Der Betroffene war am 17. April 2020 um 17:20 Uhr in Hamburg auf dem Mittelweg mit seiner Ehefrau und seinem Kleinkind unterwegs. Auf der Straße begrüßte er bei einem zufälligen Zusammentreffen die Schwester seiner Ehefrau und deren Ehemann durch Berührung des Ellenbogens des anderen mit dem eigenen Ellenbogen, wobei der Betroffene zu den anderen drei erwachsenen Personen einen Mindestabstand von 1,5 m nicht einhielt, obwohl ihm das Abstandsgebot bekannt war und die örtlichen und räumlichen Verhältnisse dessen Beachtung zugelassen hätte. Der Betroffene lebte mit seiner Ehefrau und dem gemeinsamen Kleinkind, nicht aber mit den übrigen Personen in derselben Wohnung. Ein Sorge- oder Umgangsrechtsverhältnis des Betroffenen bestand im Verhältnis des Betroffenen zu letzteren Personen nicht.

b) Die festgestellte Zuwiderhandlung stellte einen Verstoß gegen das Abstandsgebot gemäß § 1 Abs. 1 HmbSARS-CoV-2-EindämmungsVO vom 2. April 2020 und damit eine Ordnungswidrigkeit gemäß §§ 73 Abs. 1a Nr. 24 IfSG, 33 Abs. 1 Nr. 1 HmbSARS-CoV-2-EindämmungsVO dar. Der Ausnahmetatbestand des § 1 Abs. 2 Sätze 1 und 2 der genannten Verordnung greift nicht ein. Denn § 1 Abs. 2 Satz 1 der Verordnung vom 2. April 2020 erlaubt nur die Begleitung einer weiteren Person, die nicht in derselben Wohnung lebt. Hier waren es deren zwei.

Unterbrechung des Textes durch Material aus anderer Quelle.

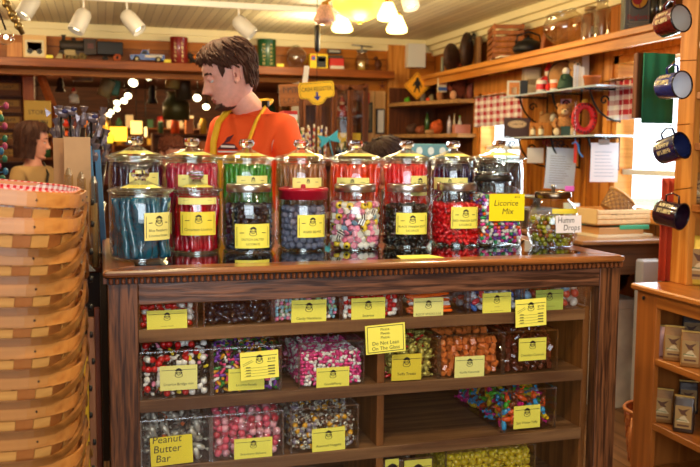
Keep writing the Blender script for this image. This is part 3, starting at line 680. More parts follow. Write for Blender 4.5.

c) Die zur Tatzeit geltende Vorschrift des § 1 Abs. 1 und 2 HmbSARS-CoV-2-EindämmungsVO vom 2. April 2020 ist unbeschadet ihres Außerkrafttretens und ihrer Ersetzung durch andere, für den Betroffenen etwa „günstigere“ Vorschriften, noch anzuwenden.

aa) Auch im Ordnungswidrigkeitsverfahren gilt, dass eine Geldbuße sich nach dem Gesetz bestimmt, das zur Zeit der Handlung gilt (§ 4 Abs. 1 OWiG). Wird dabei das Gesetz, das bei Beendigung der Handlung gilt, vor der Entscheidung geändert, so ist das mildeste Gesetz anzuwenden (§ 4 Abs. 3 OWiG: Meistbegünstigungsprinzip).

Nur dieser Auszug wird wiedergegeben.